Actualités du monde

En Afghanistan, les noceurs à la fête pour conjurer le spectre des talibans

  • Publié le 3 novembre 2015 à 18:32

Les grelots aux chevilles des danseurs font un raffut de tous les diables dans la nuit afghane.

Ivres de vin maison, des villageois de Khoja Paytakht célèbrent un mariage, mais aussi la défaite infligée aux rebelles talibans qui menaçaient leur village.
Khoja Paytakht est plutôt une localité, située à deux kilomètres de Maïmana, le chef-lieu de Faryab, une province rurale aux confins du Nord afghan et du Turkménistan. Maïmana est très loin de Kaboul mais de première importance pour les insurgés, qui rêvent de réitérer leur audacieuse conquête de Kunduz, une autre capitale provinciale.
Le 4 octobre au soir, au moment où les talibans se retiraient de Kunduz après trois jours d'occupation, leurs frères d'armes tentaient de marcher sur Khoja Paytakht, avec Maïmana en ligne de mire.
Aux dires des villageois, les forces de sécurité ont abandonné leurs postes, de peur de devoir affronter les islamistes. Le village n'a dû son salut qu'à la mobilisation de la population locale qui, armée de fusils, de couteaux ou même de feuilles de boucher, a repoussé les assaillants.
Même ratée, l'offensive éclair des talibans à Khoja Paytakht illustre bien la hargne des insurgés, qui cherchent à étendre leurs opérations à l'ensemble du territoire afghan et ne se cantonnent plus à leurs fiefs de l'Est et du Sud.
Le mariage d'une fille et d'un fils du cru, quelques jours plus tard, n'en a été que plus festif. Les convives ont célébré l'union, mais aussi l'humiliante déroute des talibans.
Tradition oblige, la noce se déroule en deux lieux distincts: une salle réservée aux hommes, l'autre aux femmes. Chez les hommes, entre les montagnes de mouton, de riz, d'aubergines et de grenades, des centaines d'invités sont affalés sur des tapis persans. Amis et proches du marié se succèdent sur la piste de danse, des grelots attachés autour de leurs chevilles.

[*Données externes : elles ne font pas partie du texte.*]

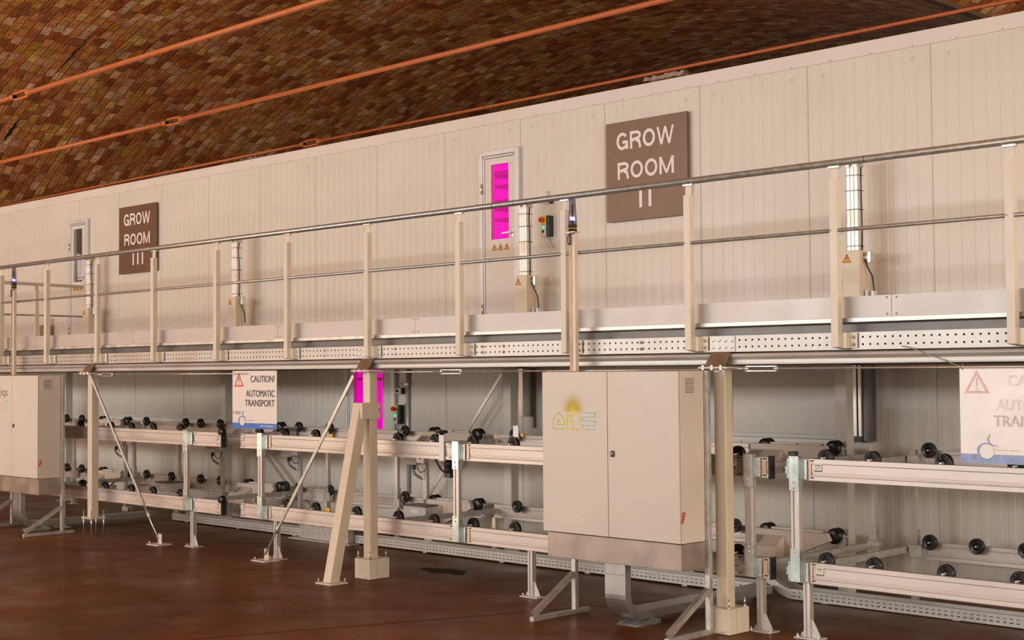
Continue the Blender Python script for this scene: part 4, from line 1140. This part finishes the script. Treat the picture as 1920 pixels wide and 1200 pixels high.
# ------------------------------------------------------------------ cabinets
def icons(parent, x0, zb, y, w=.43, h=.125):
    k = w/.43
    def bars(m, segs, th=.008):
        for (ax, az), (bx, bz) in segs:
            dx, dz = bx-ax, bz-az
            m.beam((x0+ax*k, y-.0006, zb+az*k), (x0+bx*k, y-.0006, zb+bz*k), .0012, th*k, up=(dz, 0, -dx))
        return m
    a = .118
    bars(MB(), [((.0, .0), (.0, .066)), ((.0, .066), (.056, .128)), ((.056, .128), (a, .066)), ((a, .066), (a, .034)), ((a, .034), (.03, .034)), ((.0, .0), (a, .0)),
                ((.048, .052), (.045, .066)), ((.058, .052), (.058, .07)), ((.068, .052), (.072, .066))]).build('logo_house', M['lime'], parent)
    b = .145
    bars(MB(), [((b, 0), (b, .122)), ((b, .122), (b+.125, .122)), ((b+.125, .122), (b+.125, .03)), ((b, 0), (b+.125, 0)), ((b, .062), (b+.062, .062)), ((b+.062, .062), (b+.062, 0)),
                ((b+.02, .082), (b+.05, .082)), ((b+.05, .082), (b+.05, .108)), ((b+.05, .108), (b+.02, .108)), ((b+.02, .108), (b+.02, .082))], .009).build('logo_factory', M['gold'], parent)
    c = .300
    bars(MB(), [((c, .126), (c+.13, .126)), ((c+.13, .126), (c+.13, .094)), ((c+.13, .094), (c, .094)), ((c, .094), (c, .063)), ((c, .063), (c+.13, .063)), ((c+.13, .063), (c+.13, .031)),
                ((c+.13, .031), (c+.0, .031)), ((c, .031), (c, 0)), ((c+.03, 0), (c+.13, 0))], .009).build('logo_shelves', M['teal'], parent)
def cabinet(ox, label, glow, wordmark):
    """ox = X of right side; box Y 7.96..8.25"""
    x1 = ox; x0 = ox-1.335; y0, y1 = 7.96, 8.25; zb, zt = .668, 1.893; xm = x0+.665*1.0
    t = thing('control_cabinet', label, 'cabinet', ((x0+x1)/2, 8.1, 0), 'electrical cabinets on galvanised stands')
    MB().box(x0+.004, x1, y0+.022, y1, zb, zt).build('body', M['cab'], t, bevel=.004)
    for a, b, nm in ((x0, xm-.003, 'left'), (xm+.003, x1-.004, 'right')):
        d = MB().box(a, b, y0, y0+.019, zb+.003, zt-.002).build('door', M['cab'], t, bevel=.003)
        if nm == 'left':
            icons(d, x0+.115, 1.458, y0)
            if wordmark: text_mb('Logiqs', x0+.115, x0+.55, 1.615, 1.745, y0, 0, .0012).build('wordmark', M['greytxt'], d)
            if glow: MB().box(x0+.185, x0+.46, y0-.0004, y0-.0001, 1.590, 1.77).build('yellow_glow', M['glow'], d)
        else:
            m = MB(); m.box(xm+.035, xm+.068, y0-.012, y0, 1.262, 1.308); l = m.build('lock', M['black'], d, bevel=.005)
            MB().lathe((xm+.051, y0-.012, 1.288), (0, -1, 0), [(.009, 0), (.009, .003), (0, .004)], 12).build('key_insert', M['hub'], l)
    # vent on the right side
    m = MB(); ys0, ys1, zs0, zs1 = y0+.05, y0+.19, zt-.175, zt-.03
    m.box(x1, x1+.006, ys0, ys1, zs0, zs1); v = m.build('vent_cover', M['cab'], t, bevel=.003)
    m = MB()
    for k in range(9):
        z = zs0+.018+k*.0125; m.box(x1+.006, x1+.008, ys0+.02, ys1-.02, z, z+.005)
    m.build('vent_slot', M['greytxt'], v)
    # red key hanging on the side
    m = MB(); kx = x1+.006; ky = y0+.035; kz = .875
    n = 16
    m.tube([(kx+.003, ky+.014*math.cos(i*2*math.pi/n), kz+.016*math.sin(i*2*math.pi/n)) for i in range(n+1)], .0035, 6)
    m.beam((kx+.003, ky-.004, kz-.014), (kx+.003, ky-.016, kz-.062), .005, .012, up=(0, 1, 0))
    m.beam((kx+.003, ky-.002, kz-.014), (kx+.003, ky+.004, kz-.04), .004, .006, up=(0, 1, 0))
    m.build('red_key', M['red'], t)
    # cable trough below
    tr = MB().box(x0+.035, x1, y0+.012, y1, .475, .664).build('trough', M['trough'], t, bevel=.003)
    m = MB()
    for k in range(6): m.lathe((x0+.07+k*.245, y0+.012, .488), (0, -1, 0), [(.007, 0), (.005, .004), (0, .005)], 8)
    m.build('screw', M['tube'], tr)
    # stand: two posts with feet and raking braces
    for px_ in (x0+.04, x1+.012):
        w = .04
        m = MB(); m.box(px_-w/2, px_+w/2, y1+.002, y1+.042, .035, zt); p = m.build('stand_post', M['galv'], t, bevel=.002)
        m = MB(); m.box(px_-w/2, px_+w/2, 7.78, 8.42, 0, .035); m.build('stand_foot', M['galv'], p, bevel=.002)
        m = MB(); m.beam((px_, y1+.0, .315), (px_, 7.80, .050), w, w, up=(0, 1, 1)); m.build('raking_brace', M['galv'], p)
    # bent cable duct
    a, b = x0+.565, x0+.765; th = .065
    path = [(8.06, .475), (8.06, .24)]
    r0 = .165
    for i in range(1, 11):
        q = i/10*math.pi/2; path.append((8.06+r0*(1-math.cos(q)), .24-r0*math.sin(q)))
    path += [(9.9, .075)]
    m = MB(); v = []
    for i, (yy, zz) in enumerate(path):
        p = path[max(i-1, 0)]; q = path[min(i+1, len(path)-1)]; d = Vector((q[0]-p[0], q[1]-p[1])).normalized(); n_ = Vector((d.y, -d.x))
        for xx in (a, b):
            for s in (-.5, .5): v.append((xx, yy-n_.x*th*s*-1, zz-n_.y*th*s*-1))
    f = []
    for i in range(len(path)-1):
        k = i*4; f += [(k, k+2, k+6, k+4), (k+1, k+5, k+7, k+3), (k, k+4, k+5, k+1), (k+2, k+3, k+7, k+6)]
    f += [(0, 1, 3, 2), (len(v)-4, len(v)-2, len(v)-1, len(v)-3)]
    m.add(v, f); du = m.build('cable_duct', M['duct'], t, bevel=.002)
    m = MB()
    for k in range(7): m.box(a+.02+k*.026, a+.026+k*.026, 8.06-th/2-.0015, 8.06-th/2, .385, .391)
    m.build('duct_hole', M['dark'], du)
    m = MB(); m.prism([(8.12, 0), (8.40, 0), (8.40, .03), (8.34, .045), (8.14, .012)], 'x', a+.03, b+.03); m.build('duct_support', M['zinc'], du)
    return t
cabinet(-6.30, 'large cream two-door electrical cabinet with a coloured house, factory and shelves logo, centre right', True, False)
cabinet(-15.925, 'cream two-door electrical cabinet cut off by the left picture edge', False, True)

# beacons on poles behind the cabinets
def beacon(x, lab, lab2):
    y = 8.273
    t = thing('warning_beacon', lab, 'beacon', (x, y, 1.9), 'blue beacons on poles')
    m = MB(); m.box(x-.028, x+.0, y-.02, y+.02, 1.895, 2.99); m.build('pole', M['rust'], t, bevel=.002)
    m = MB(); m.box(x+.001, x+.034, y-.018, y+.022, 1.895, 2.975); m.build('pole_cover', M['cream'], t, bevel=.003)
    m = MB(); m.box(x-.042, x+.042, y-.035, y+.035, 2.99, 2.997); m.build('top_plate', M['galv'], t)
    m = MB(); m.lathe((x-.002, y, 2.997), (0, 0, 1), [(0, 0), (.036, 0), (.036, .015), (.031, .018), (.031, .035), (.036, .038), (.036, .055), (.031, .060), (0, .060)], 20)
    m.build('socket', M['black'], t)
    MB().lathe((x-.002, y, 2.997), (0, 0, 1), [(.0365, .024), (.0365, .030), (.033, .030)], 20).build('orange_ring', M['warn'], t)
    m = MB(); m.lathe((x-.002, y, 3.057), (0, 0, 1), [(.033, 0), (.036, .01), (.030, .10), (.026, .19), (.022, .208), (0, .210)], 24)
    m.build('lens', M['lens'], t)
    m = MB(); m.lathe((x-.002, y, 3.065), (0, 0, 1), [(0, 0), (.018, .0), (.018, .05), (.008, .055), (.006, .15), (0, .152)], 12)
    m.build('inner_core', M['darkglass'], t)
    MB().lathe((x-.002, y, 3.085), (0, 0, 1), [(0, 0), (.019, .002), (.0195, .03), (0, .032)], 12).build('blue_light', M['led'], t)
    m = MB(); n = 14
    m.tube([(x-.012+.016*math.sin(i*2*math.pi/n), y-.032, 2.935+.04*math.cos(i*2*math.pi/n)) for i in range(n+1)], .0045, 8)
    m.tube([(x-.01, y-.032, 2.97), (x-.005, y-.02, 2.99), (x, y-.01, 3.0)], .0045, 8)
    m.build('cable_loop', M['black'], t)
beacon(-7.585, 'blue lit beacon on a tall stained pole above the large cabinet', '')
beacon(-17.205, 'blue lit beacon on a tall pole above the left cabinet', '')

# ------------------------------------------------------------------ caution signs
def caution(x0, z0, z1, glare_faded, label):
    w, h, y = .775, z1-z0, 8.375; x1 = x0+w
    t = thing('caution_sign', label, 'sign', ((x0+x1)/2, y, z0), 'caution signs hanging from the walkway')
    mk = lambda a, b: M[b] if glare_faded else M[a]
    MB().box(x0, x1, y, y+.004, z0, z1).build('board', mk('board', 'boardw'), t)
    X = lambda f: x0+f*w
    Z = lambda f: z1-f*h
    MB().box(X(0), X(1), y-.0015, y, Z(1), Z(.905)).build('blue_band', mk('blue', 'bluep'), t)
    m = MB(); th = .028*w
    A_, B_, C_ = (X(.04), Z(.275)), (X(.26), Z(.275)), (X(.15), Z(.03))
    def inset(p, k, c=(X(.15), Z(.195))): return (c[0]+(p[0]-c[0])*k, c[1]+(p[1]-c[1])*k)
    o_ = [A_, B_, C_]; i_ = [inset(p, .68) for p in o_]
    v = [(p[0], y-.0015, p[1]) for p in o_+i_]+[(p[0], y, p[1]) for p in o_+i_]
    f = [(a, (a+1) % 3, (a+1) % 3+3, a+3) for a in range(3)]+[(a+6, (a+1) % 3+6, (a+1) % 3, a) for a in range(3)]+[(a+3, (a+1) % 3+3, (a+1) % 3+9, a+9) for a in range(3)]
    m.add(v, f); m.build('warning_triangle', mk('redprint', 'pinkp'), t)
    m = MB(); m.prism([(X(.142), Z(.115)), (X(.158), Z(.115)), (X(.154), Z(.205)), (X(.146), Z(.205))], 'y', y-.0015, y)
    m.box(X(.143), X(.157), y-.0015, y, Z(.235), Z(.218)); m.build('exclamation_mark', mk('ink', 'greyp'), t)
    text_mb('CAUTION!', X(.42), X(.955), Z(.20), Z(.085), y, .012).build('lettering', mk('ink', 'greypp'), t)
    text_mb('AUTOMATIC', X(.315), X(.955), Z(.45), Z(.335), y, .012).build('lettering', mk('ink', 'greypp'), t)
    text_mb('TRANSPORT', X(.29), X(.955), Z(.615), Z(.50), y, .012).build('lettering', mk('ink', 'greyp'), t)
    if not glare_faded: text_mb('Logiqs', X(.02), X(.195), Z(.765), Z(.69), y, 0).build('lettering', M['greytxt'], t)
    # fruit-like ring logo
    m = MB(); cx, cz, rx, rz = X(.215), Z(.875), .072*w, .088*h; n = 32; v = []; 
    def ring(k0, shift, n=32): return [(cx+shift+rx*k0*math.cos(2*math.pi*i/n), cz+rz*k0*math.sin(2*math.pi*i/n)) for i in range(n)]
    a = ring(1.0, 0); b = ring(.86, rx*.17)
    v = [(p[0], y-.0030, p[1]) for p in a+b]
    m.add(v, [(i, (i+1) % n, (i+1) % n+n, i+n) for i in range(n)]); m.build('logo_ring', mk('blue', 'bluep'), t)
    m = MB(); m.add([(p[0], y-.0026, p[1]) for p in b], [tuple(range(n))]); m.build('logo_disc', mk('board', 'boardw'), t)
    m = MB(); pts = [(X(.255), Z(.70)), (X(.240), Z(.745)), (X(.245), Z(.785)), (X(.275), Z(.81)), (X(.315), Z(.815))]
    m.tube([(p[0], y-.0025, p[1]) for p in pts], .0028*1.2, 6); m.build('logo_leaf', mk('blue', 'bluep'), t)
    text_mb('We do it the Logiqs way', X(.30), X(.50), Z(.868), Z(.85), y, 0).build('small_print', mk('greytxt', 'greyp'), t)
    text_mb('www.logiqs.nl', X(.635), X(.955), Z(.972), Z(.925), y-.0015, .01).build('web_address', mk('letter', 'boardw'), t)
    m = MB()
    for fx in (.03, .97): m.tube([(X(fx), y-.003, Z(.03)), (X(fx)-.004, y+.0, z1+.01), (X(fx), y+.012, 1.942)], .0025, 6)
    m.build('hanging_wire', M['tube'], t)
caution(-12.475, 1.337, 1.925, False, 'white CAUTION! AUTOMATIC TRANSPORT sign with crisp black text, hanging left of the middle column')
caution(-4.372, 1.303, 1.905, True, 'AUTOMATIC TRANSPORT caution sign paled by painted glare, hanging at the right picture edge')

"Cette fête, c'est un peu une gifle aux talibans", explique le marié, Nour Ahmed, 26 ans. "Les talibans sont contre toutes les festivités en musique. C'est notre façon de leur dire: +Vous ne nous vaincrez jamais+."

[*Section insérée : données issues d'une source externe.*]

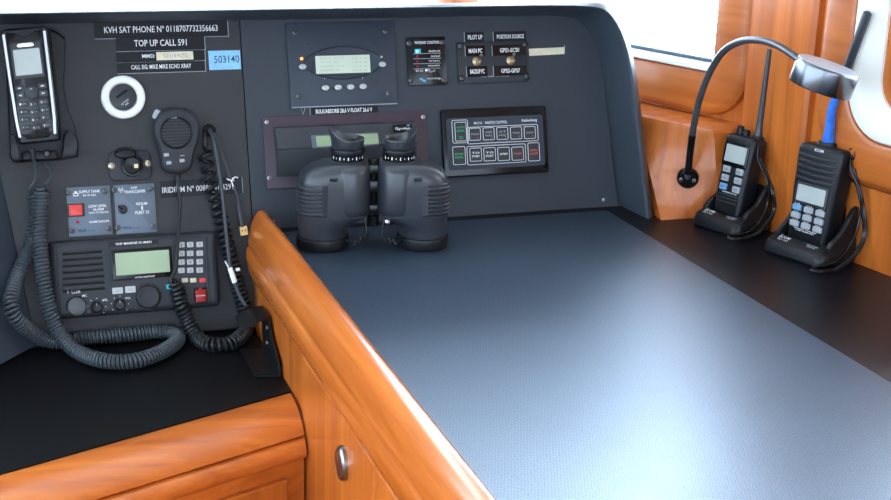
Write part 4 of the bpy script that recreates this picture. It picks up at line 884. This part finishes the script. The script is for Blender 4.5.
# ------------------------------------------------------------------ binoculars
def binoculars():
    a, b = tp(322, 246, .0), tp(425.5, 244.5, .0); a.z = b.z = TZ
    c = (a + b) / 2; c = tp(372.5, 236, 0); ex = (tp(425, 251) - tp(322, 252)).normalized(); ex.z = 0; ex.normalize(); ey = V((-ex.y, ex.x, 0))
    c = V((.0955, -.1255, TZ + .0026))
    mm = Matrix.Translation(c) @ Matrix((ex, ey, V((0, 0, 1)))).transposed().to_4x4()
    t = thing('binoculars', 'black rubber armoured binoculars standing upright on the mat', 'binoculars', mm)
    def sup(cx, hx, hy, z, e=2.6, n=48, cy=0.):
        out = []
        for i in range(n):
            q = 2 * pi * i / n; C_, S_ = cos(q), sin(q)
            out.append((cx + hx * math.copysign(abs(C_) ** (2 / e), C_), cy + hy * math.copysign(abs(S_) ** (2 / e), S_), z))
        return out
    secs = [(-.0735, .0350, .0345, .018, 2.0), (-.0735, .0358, .0350, .027, 2.0), (-.0715, .0380, .0358, .034, 2.1), (-.0670, .0425, .0370, .040, 2.3), (-.0610, .0482, .0380, .047, 2.7), (-.0575, .0515, .0385, .055, 3.0), (-.0570, .0520, .0385, .070, 3.1), (-.0568, .0518, .0385, .095, 3.1), (-.0562, .0510, .0382, .106, 3.0), (-.0540, .0480, .0368, .1150, 2.8), (-.0505, .0425, .0345, .1215, 2.6), (-.0465, .0350, .0315, .1258, 2.3), (-.0435, .0255, .0255, .1285, 2.1)]
    for sx in (1, -1):        # built for the left eye, mirrored for the right
        F = lambda r: [(sx * p[0], p[1], p[2]) for p in (r if sx > 0 else reversed(r))]
        m = MB(); m.loft([F(sup(*s)) for s in secs], 'rubber'); 
        m.loft([F(sup(-.0345, hx, hy, z, 2.3, cy=cy)) for hx, hy, z, cy in ((.020, .030, .046, 0), (.0285, .0385, .056, 0), (.0290, .0400, .062, 0), (.0290, .0400, .117, 0), (.0283, .0385, .1225, .001), (.0262, .0335, .1262, .004), (.0240, .0255, .1282, .009))], 'rubber')
        m.loft([F(sup(-.0572, .0528 * 1.004, .0392 * 1.004, z, 3.0)) for z in (.0518, .0522, .0532, .0536)], 'rubber', False, False)
        m.build('barrel', t, 50)
        m = MB(); m.loft([F(sup(-.0735, r, r, z, 2)) for r, z in ((.035, 0), (.0380, .001), (.0386, .004), (.0386, .0145), (.0378, .017), (.0355, .0182))], 'plastic'); m.build('objective_ring', t)
        # ribbed grip: raised shell round the outer half
        m = MB(); n = 26; rings = []; NZ = 85
        for k in range(NZ):
            z = .0535 + (.1015 - .0535) * k / (NZ - 1)
            for j in range(len(secs) - 1):
                if secs[j][3] <= z <= secs[j + 1][3]: break
            f = (z - secs[j][3]) / (secs[j + 1][3] - secs[j][3]); s = [secs[j][q] * (1 - f) + secs[j + 1][q] * f for q in range(5)]
            e = min(k, NZ - 1 - k); ed = min(1, e / 3)
            rib = .0004 + .0030 * max(0, sin(2 * pi * (k - 4) / (NZ - 9) * 7.0 - .6) + .35) ** .45 if 4 <= k <= NZ - 5 else .0012
            row = []
            for i in range(n):
                q = radians(92 + 173.5 * i / (n - 1)); edge = min(1, min(i, n - 1 - i) / 1.0)
                off = (rib if 2 <= i <= n - 3 else .0036) * ed * edge - .0004
                C_, S_ = cos(q), sin(q); ee = 2 / s[4]
                row.append((s[0] + (s[1] + off) * math.copysign(abs(C_) ** ee, C_), (s[2] + off) * math.copysign(abs(S_) ** ee, S_), z))
            rings.append([(sx * p[0], p[1], p[2]) for p in (row if sx > 0 else reversed(row))])
        m.loft(rings, 'rubber', False, False, False); m.build('ribbed_grip', t, 30)
        # strap lug recess
        m = MB(); m.slab(0, 0, .0145, .0075, 0, .0026, 'rubber', .0012, .0008); m.slab(0, 0, .0105, .0035, .0024, .0028, 'hole', .0006)
        m.xf(Matrix.Translation((sx * -.060, -.0374, .1085)) @ Matrix.Rotation(radians(78), 4, 'X')); m.build('strap_lug', t)
        ec = -.0375; EY = .010
        m = MB(); n = 60
        def kn(r, z, k): return [(sx * ec + r * (1 + k * (i % 2)) * cos(2 * pi * i / n), EY + r * (1 + k * (i % 2)) * sin(2 * pi * i / n), z) for i in range(n)]
        m.loft([kn(.0245, .1265, 0), kn(.0245, .128, 0), kn(.0238, .1285, 0), kn(.0238, .1385, 0), kn(.0225, .139, 0)], 'gloss')
        for k in range(9):
            q = radians(-150 + k * 15); r = .0240; hh = .0042 if k % 2 == 0 else .0022; wd = .0014 if k % 2 == 0 else .0009
            p = V((sx * ec + r * cos(q), EY + r * sin(q), .1335)); tq = V((-sin(q), cos(q), 0)); nq = V((cos(q), sin(q), 0))
            H_ = lambda kk: [p + tq * i * wd / 2 + V((0, 0, j * hh / 2)) + nq * kk for i, j in ((-1, -1), (1, -1), (1, 1), (-1, 1))]; m.loft([H_(-.001), H_(.0002)], 'white')
        m.build('dial_ring', t)
        m = MB(); m.loft([kn(.0235, .1385, 0), kn(.0250, .139, 0), kn(.0250, .1395, .012), kn(.0250, .1445, .012), kn(.0248, .1452, 0), kn(.022, .1455, 0)], 'plastic'); m.build('focus_ring', t)
        # eyecup with raised outer wing
        m = MB(); n = 48
        def cup(r, z0, wing, f=0.):
            out = []
            for i in range(n):
                q = 2 * pi * i / n; d_ = max(0, cos(q - radians(180 if sx > 0 else 0))) ** 1.6
                out.append((sx * ec + (r + f * d_) * cos(q), EY + (r + f * d_) * sin(q), z0 + wing * d_))
            return out
        m.loft([cup(.0222, .1454, 0), cup(.0234, .147, 0), cup(.0236, .152, .002), cup(.0244, .1575, .010, .002), cup(.0246, .1595, .0148, .003), cup(.0238, .1603, .0156, .003), cup(.0222, .1590, .0135, .002), cup(.0200, .1555, .006), cup(.0190, .149, 0), cup(.0150, .1475, 0)], 'rubber', False, False); m.build('eyecup', t, 60)
        m = MB(); m.lathe([(.0192, .1462), (.0150, .1476), (.0135, .1470), (.0001, .1476)], 'gloss', 32, sx * ec, EY); m.build('eyepiece_lens', t)
    m = MB(); m.lathe([(.0075, .030), (.0088, .031), (.0088, .046), (.0070, .047), (.0070, .112), (.0085, .113), (.0085, .130), (.0070, .1315)], 'gloss', 24); m.build('hinge_post', t)
    for z0, z1 in ((.112, .124), (.084, .100), (.052, .064)):
        m = MB(); m.slab(0, 0, .018, .020, z0, z1, 'gloss', .004, .001); m.build('hinge_arm', t)
    for sx in (-1, 1):
        P = [(sx * .014, -.026, .048), (sx * .011, -.030, .030), (sx * .014, -.034, .022), (sx * .018, -.036, .018), (sx * .020, -.037, .023), (sx * .0235, -.038, .015), (sx * .0265, -.039, .020), (sx * .030, -.040, .013), (sx * .034, -.0395, .017), (sx * .041, -.036, .0185)]
        m = MB(); m.tube(catmull(P, 5), .0010, 'gloss', 6); m.build('cap_tether', t)
    m = MB(); m.lathe([(.0038, 0), (.0038, .002), (.0022, .003)], 'steel', 14); m.xf(Matrix.Translation((.019, -.024, .043)) @ Matrix.Rotation(radians(80), 4, 'X')); m.build('rivet', t)
binoculars()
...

"O toi qui es si cruel, bouge ton corps", déclame le chanteur en dari, la variante afghane du persan.
"Je lui ai donné à boire du vin fait maison", s'amuse l'oncle du marié, lui-même légèrement éméché. "Il va chanter toute la nuit!"

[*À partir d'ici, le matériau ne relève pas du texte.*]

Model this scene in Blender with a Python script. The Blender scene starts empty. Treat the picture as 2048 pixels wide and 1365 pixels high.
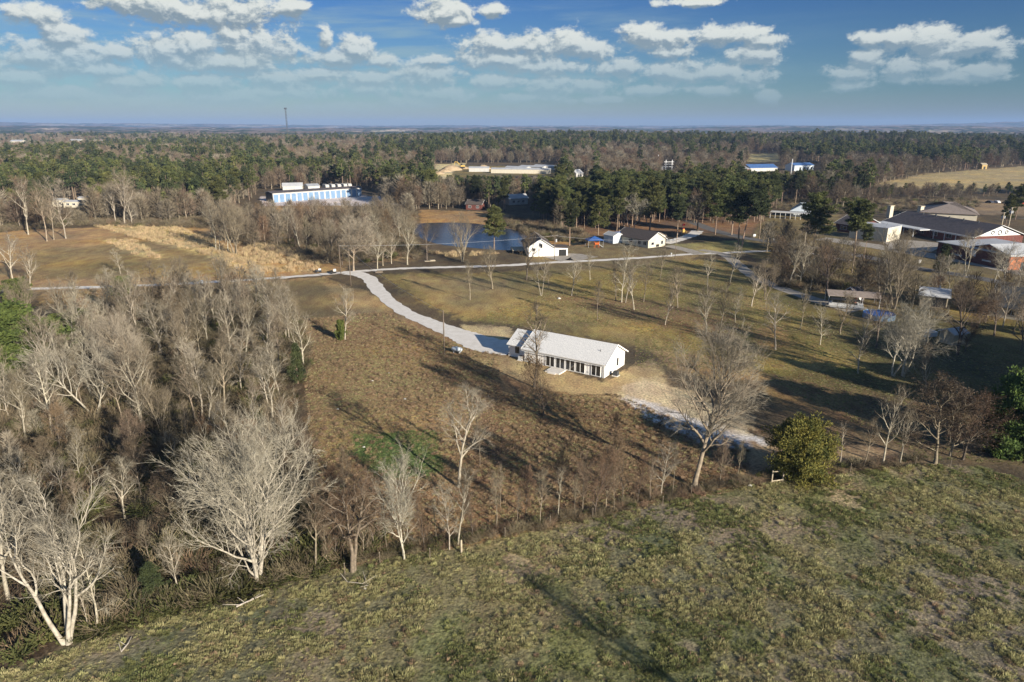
import bpy, math, random
import numpy as np
from mathutils import Vector, Matrix

# ------------------------------------------------------------------ scene, camera, light
S = bpy.context.scene
COL = S.collection
random.seed(7); RNG = np.random.default_rng(7)
F = 1365.0; CAMH = 42.0; PITCH = math.atan(427 / 1365.0)
CP, SP = math.cos(PITCH), math.sin(PITCH)
cd = bpy.data.cameras.new('camera'); cam = bpy.data.objects.new('camera', cd); COL.objects.link(cam)
cam.location = (0, 0, CAMH); cam.rotation_euler = (math.pi / 2 - PITCH, 0, 0)
cd.sensor_width = 36; cd.lens = 36 * F / 2048.0; cd.clip_start = 1; cd.clip_end = 80000
S.camera = cam
S.render.resolution_x = 1024; S.render.resolution_y = 682
S.view_settings.view_transform = 'Standard'; S.view_settings.look = 'None'
S.view_settings.exposure = 0.87; S.view_settings.gamma = 1; S.view_settings.use_curve_mapping = False
SUN_EL = math.radians(17.5); SUN_AZ = math.radians(-50)      # azimuth measured from +X
SUNV = Vector((math.cos(SUN_AZ) * math.cos(SUN_EL), math.sin(SUN_AZ) * math.cos(SUN_EL), math.sin(SUN_EL)))
ld = bpy.data.lights.new('sun', 'SUN'); ld.energy = 5.0; ld.angle = math.radians(0.5); ld.color = (1, .90, .76)
lo = bpy.data.objects.new('sun', ld); COL.objects.link(lo)
lo.rotation_euler = (-SUNV).to_track_quat('-Z', 'Y').to_euler(); lo.location = (60, -60, 90)
S.cycles.max_bounces = 5; S.cycles.diffuse_bounces = 2; S.cycles.glossy_bounces = 2
S.cycles.volume_bounces = 0; S.cycles.transmission_bounces = 2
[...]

- 'Les talibans menacent notre façon de vivre' -
La fête de mariage est une parenthèse enchantée pour les habitants de Khoja Paytakht, bien conscients de la fragilité de leur sort à l'heure où l'armée et la police afghanes sont incapables de contenir l'insurrection talibane. D'autant que les forces de sécurité ne peuvent plus compter que sur un contingent résiduel de l'Otan de 13.000 hommes, dont la tâche se résume officiellement au conseil et à la formation.
L'offensive sur Maïmana est aussi révélatrice de la volonté de porter l'insurrection jusque dans les villes, et non plus dans les seules campagnes. Après Kunduz, les talibans ont lancé des coups de boutoir contre Ghazni, dans le centre du pays, et Lashkar Gah, la capitale de la province du Helmand, au sud.
La ligne de front n'est qu'à quelques kilomètres de Khoja Paytakht. "Ils sont juste derrière les collines alentours", assure Qara, commandant d'une milice locale chargé avec d'autres d'assurer la sécurité pendant le mariage. "Le risque d'un retour des talibans est bien réel."
A l'intérieur, les musiciens puisent dans le répertoire de la musique populaire afghane.
"Viens donc, mon oiseau d'or. C'est toi que j'attends", susurre le chanteur. "Chante avec moi, messager de l'amour. Apporte-moi la missive de ma bien-aimée."
Pour certains, la danse des hommes aux chevilles ornées de grelots s'apparente à de la débauche, comparable à la pratique ancienne du "bacha bazi" ("jouer avec les garçons", en dari), qui consiste à entretenir des garçons prépubères pour en faire des danseurs et des esclaves sexuels.
Mais au mariage de Nour Ahmed, ce sont des hommes adultes qui se trémoussent, hilares et sans grâce.
"Les talibans menacent notre façon de vivre", dit Nour Ahmed. "S'ils reviennent, nous nous soulèverons de nouveau, avec des couteaux, des pelles et des fourches, quitte à y laisser la vie."